* What you are asked to do: Exclude images, then output the remaining data verbatim.

───── Provided material

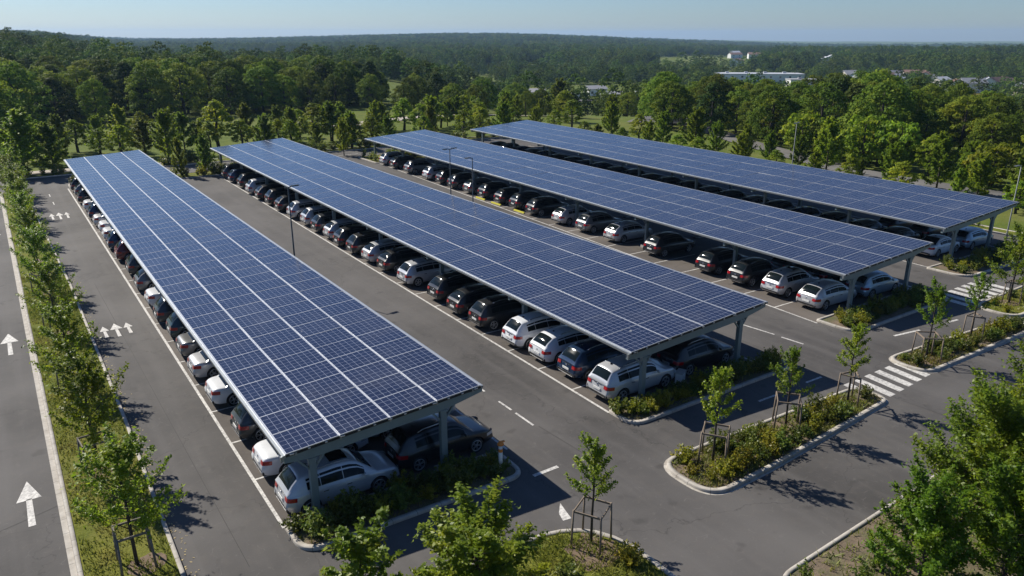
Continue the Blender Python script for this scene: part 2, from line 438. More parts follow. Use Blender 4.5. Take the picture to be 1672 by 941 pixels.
# ------------------------------------------------------------------ kerbed islands
def rounded(corners, r, n=7):
    out = []; m = len(corners)
    for i in range(m):
        p0 = Vector(corners[i - 1]); p = Vector(corners[i]); p1 = Vector(corners[(i + 1) % m])
        rr = r[i] if isinstance(r, (list, tuple)) else r
        a = (p0 - p); b = (p1 - p); rr = min(rr, a.length * .49, b.length * .49)
        A = p + a.normalized() * rr; B = p + b.normalized() * rr
        for k in range(n + 1):
            t = k / n; q = A * (1 - t) ** 2 + p * 2 * t * (1 - t) + B * t * t
            out.append((q.x, q.y))
    dense = []
    for i in range(len(out)):
        a = np.array(out[i]); b = np.array(out[(i + 1) % len(out)]); L = np.linalg.norm(b - a)
        k = max(1, int(L / 3)) 
        if L < 1e-4: continue
        for q in range(k): dense.append(tuple(a + (b - a) * q / k))
    return dense
def inset(poly, d):
    P = np.array(poly); a = np.roll(P, 1, 0); b = np.roll(P, -1, 0); t = b - a; t /= np.linalg.norm(t, axis=1)[:, None]
    n = np.stack([-t[:, 1], t[:, 0]], 1)
    return P + n * d
def island(kname, fname, poly, fmat, w=.16, h=.13, fill=.09, gut=0.0):
    """poly counter-clockwise"""
    P = np.array(poly)
    I = inset(P, w); O2 = inset(P, -.0); m = len(P)
    seg = np.linalg.norm(np.roll(P, -1, 0) - P, axis=1); arc = np.concatenate([[0], np.cumsum(seg)])
    rings = [np.c_[P, np.full(m, -.02)], np.c_[P, np.full(m, h - .02)], np.c_[inset(P, .02), np.full(m, h)], np.c_[I, np.full(m, h)], np.c_[I, np.full(m, fill - .03)]]
    vs = np.concatenate(rings); fs = []; uv = []
    for k in range(len(rings) - 1):
        for i in range(m):
            j = (i + 1) % m
            fs.append((k * m + i, k * m + j, (k + 1) * m + j, (k + 1) * m + i))
            uv += [(arc[i], k), (arc[i + 1], k), (arc[i + 1], k + 1), (arc[i], k + 1)]
    tag(obj(kname, mesh_np(kname, vs, np.array(fs), [M['kerb']], uvs=uv)), kind='structure')
    me = bpy.data.meshes.new(fname); bm = bmesh.new()
    f = bm.faces.new([bm.verts.new((x, y, fill)) for x, y in I]); 
    bmesh.ops.triangulate(bm, faces=[f]); bm.to_mesh(me); bm.free(); me.materials.append(fmat)
    tag(obj(fname, me), kind='structure')
    if gut:
        G = inset(P, -gut); vs = np.concatenate([np.c_[G, np.full(m, .006)], np.c_[P, np.full(m, .006)]])
        fs = [(i, (i + 1) % m, m + (i + 1) % m, m + i) for i in range(m)]
        uv = [c for i in range(m) for c in ((arc[i], 0), (arc[i + 1], 0), (arc[i + 1], 1), (arc[i], 1))]
        tag(obj('kerb_gutter', mesh_np('kerb_gutter', vs, np.array(fs), [M['kerb']], uvs=uv)), kind='structure')
    return I
def ccw(p):
    a = sum(p[i - 1][0] * p[i][1] - p[i][0] * p[i - 1][1] for i in range(len(p)))
    return p if a > 0 else p[::-1]
ISL = {}
ISL['median'] = island('median_kerb', 'median_ground', ccw(rounded([(-.22, 22.3), (2.72, 22.3), (2.86, 36), (2.85, 60), (2.3, 90), (1.95, 102.4), (-.22, 102.4)], [.9, .9, .1, .1, .1, .8, .8])), M['verge'], w=.15, gut=.0)
tag(obj('kerb_gutter', mesh_np('kerb_gutter', [(-.42, 8, .007), (-.225, 8, .007), (-.225, 102, .007), (-.42, 102, .007)], np.array([[0, 1, 2, 3]]), [M['kerb']], uvs=[(0, 0), (0, 1), (94, 1), (94, 0)])), kind='structure')
BEDS = {
    'bed1': rounded([(6.25, 21.95), (15.55, 21.75), (15.55, 24.0), (6.25, 24.0)], [1.3, .8, .3, .2]),
    'bed2': rounded([(21.85, 22.25), (33.6, 22.25), (33.6, 24.05), (21.85, 24.05)], [1.3, .8, .3, .2]),
    'bed3': rounded([(40.6, 23.15), (51.9, 23.2), (51.9, 25.9), (40.6, 25.9)], [1.4, .8, .3, .2]),
    'bed4': rounded([(57.4, 24.9), (70.3, 24.6), (70.3, 27.7), (57.4, 28.0)], [1.4, .8, .3, .2])}
for k, p in BEDS.items(): ISL[k] = island('bed_kerb', 'bed_soil', ccw(p), M['soil'], w=.2, gut=.0)
ISL['is1'] = island('island_kerb', 'island_soil', ccw(rounded([(20.45, 16.35), (24, 16.45), (34.15, 17.15), (34.0, 19.0), (20.45, 19.45)], [1.3, .1, .8, .9, 1.3])), M['soil'], w=.2, gut=.12)
ISL['is2'] = island('island_kerb', 'island_soil', ccw(rounded([(38.5, 17.7), (50.8, 17.45), (50.8, 19.25), (38.5, 20.15)], [1.1, .8, .6, 1.1])), M['soil'], w=.2, gut=.12)
ISL['is3'] = island('island_kerb', 'island_grass', ccw(rounded([(51.35, 19.0), (66, 18.9), (66, 21.9), (51.35, 21.7)], 1.2)), M['verge'], w=.2)
ISL['is0'] = island('island_kerb', 'island_grass', ccw(rounded([(2, 10), (16.05, 10), (16.05, 18.35), (2, 18.35)], [1, 2.2, 3.2, 1.5])), M['verge'], w=.2)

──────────

* Response:
Continue the Blender Python script for this scene: part 2, from line 438. More parts follow. Use Blender 4.5. Take the picture to be 1672 by 941 pixels.
# ------------------------------------------------------------------ kerbed islands
def rounded(corners, r, n=7):
    out = []; m = len(corners)
    for i in range(m):
        p0 = Vector(corners[i - 1]); p = Vector(corners[i]); p1 = Vector(corners[(i + 1) % m])
        rr = r[i] if isinstance(r, (list, tuple)) else r
        a = (p0 - p); b = (p1 - p); rr = min(rr, a.length * .49, b.length * .49)
        A = p + a.normalized() * rr; B = p + b.normalized() * rr
        for k in range(n + 1):
            t = k / n; q = A * (1 - t) ** 2 + p * 2 * t * (1 - t) + B * t * t
            out.append((q.x, q.y))
    dense = []
    for i in range(len(out)):
        a = np.array(out[i]); b = np.array(out[(i + 1) % len(out)]); L = np.linalg.norm(b - a)
        k = max(1, int(L / 3)) 
        if L < 1e-4: continue
        for q in range(k): dense.append(tuple(a + (b - a) * q / k))
    return dense
def inset(poly, d):
    P = np.array(poly); a = np.roll(P, 1, 0); b = np.roll(P, -1, 0); t = b - a; t /= np.linalg.norm(t, axis=1)[:, None]
    n = np.stack([-t[:, 1], t[:, 0]], 1)
    return P + n * d
def island(kname, fname, poly, fmat, w=.16, h=.13, fill=.09, gut=0.0):
    """poly counter-clockwise"""
    P = np.array(poly)
    I = inset(P, w); O2 = inset(P, -.0); m = len(P)
    seg = np.linalg.norm(np.roll(P, -1, 0) - P, axis=1); arc = np.concatenate([[0], np.cumsum(seg)])
    rings = [np.c_[P, np.full(m, -.02)], np.c_[P, np.full(m, h - .02)], np.c_[inset(P, .02), np.full(m, h)], np.c_[I, np.full(m, h)], np.c_[I, np.full(m, fill - .03)]]
    vs = np.concatenate(rings); fs = []; uv = []
    for k in range(len(rings) - 1):
        for i in range(m):
            j = (i + 1) % m
            fs.append((k * m + i, k * m + j, (k + 1) * m + j, (k + 1) * m + i))
            uv += [(arc[i], k), (arc[i + 1], k), (arc[i + 1], k + 1), (arc[i], k + 1)]
    tag(obj(kname, mesh_np(kname, vs, np.array(fs), [M['kerb']], uvs=uv)), kind='structure')
    me = bpy.data.meshes.new(fname); bm = bmesh.new()
    f = bm.faces.new([bm.verts.new((x, y, fill)) for x, y in I]); 
    bmesh.ops.triangulate(bm, faces=[f]); bm.to_mesh(me); bm.free(); me.materials.append(fmat)
    tag(obj(fname, me), kind='structure')
    if gut:
        G = inset(P, -gut); vs = np.concatenate([np.c_[G, np.full(m, .006)], np.c_[P, np.full(m, .006)]])
        fs = [(i, (i + 1) % m, m + (i + 1) % m, m + i) for i in range(m)]
        uv = [c for i in range(m) for c in ((arc[i], 0), (arc[i + 1], 0), (arc[i + 1], 1), (arc[i], 1))]
        tag(obj('kerb_gutter', mesh_np('kerb_gutter', vs, np.array(fs), [M['kerb']], uvs=uv)), kind='structure')
    return I
def ccw(p):
    a = sum(p[i - 1][0] * p[i][1] - p[i][0] * p[i - 1][1] for i in range(len(p)))
    return p if a > 0 else p[::-1]
ISL = {}
ISL['median'] = island('median_kerb', 'median_ground', ccw(rounded([(-.22, 22.3), (2.72, 22.3), (2.86, 36), (2.85, 60), (2.3, 90), (1.95, 102.4), (-.22, 102.4)], [.9, .9, .1, .1, .1, .8, .8])), M['verge'], w=.15, gut=.0)
tag(obj('kerb_gutter', mesh_np('kerb_gutter', [(-.42, 8, .007), (-.225, 8, .007), (-.225, 102, .007), (-.42, 102, .007)], np.array([[0, 1, 2, 3]]), [M['kerb']], uvs=[(0, 0), (0, 1), (94, 1), (94, 0)])), kind='structure')
BEDS = {
    'bed1': rounded([(6.25, 21.95), (15.55, 21.75), (15.55, 24.0), (6.25, 24.0)], [1.3, .8, .3, .2]),
    'bed2': rounded([(21.85, 22.25), (33.6, 22.25), (33.6, 24.05), (21.85, 24.05)], [1.3, .8, .3, .2]),
    'bed3': rounded([(40.6, 23.15), (51.9, 23.2), (51.9, 25.9), (40.6, 25.9)], [1.4, .8, .3, .2]),
    'bed4': rounded([(57.4, 24.9), (70.3, 24.6), (70.3, 27.7), (57.4, 28.0)], [1.4, .8, .3, .2])}
for k, p in BEDS.items(): ISL[k] = island('bed_kerb', 'bed_soil', ccw(p), M['soil'], w=.2, gut=.0)
ISL['is1'] = island('island_kerb', 'island_soil', ccw(rounded([(20.45, 16.35), (24, 16.45), (34.15, 17.15), (34.0, 19.0), (20.45, 19.45)], [1.3, .1, .8, .9, 1.3])), M['soil'], w=.2, gut=.12)
ISL['is2'] = island('island_kerb', 'island_soil', ccw(rounded([(38.5, 17.7), (50.8, 17.45), (50.8, 19.25), (38.5, 20.15)], [1.1, .8, .6, 1.1])), M['soil'], w=.2, gut=.12)
ISL['is3'] = island('island_kerb', 'island_grass', ccw(rounded([(51.35, 19.0), (66, 18.9), (66, 21.9), (51.35, 21.7)], 1.2)), M['verge'], w=.2)
ISL['is0'] = island('island_kerb', 'island_grass', ccw(rounded([(2, 10), (16.05, 10), (16.05, 18.35), (2, 18.35)], [1, 2.2, 3.2, 1.5])), M['verge'], w=.2)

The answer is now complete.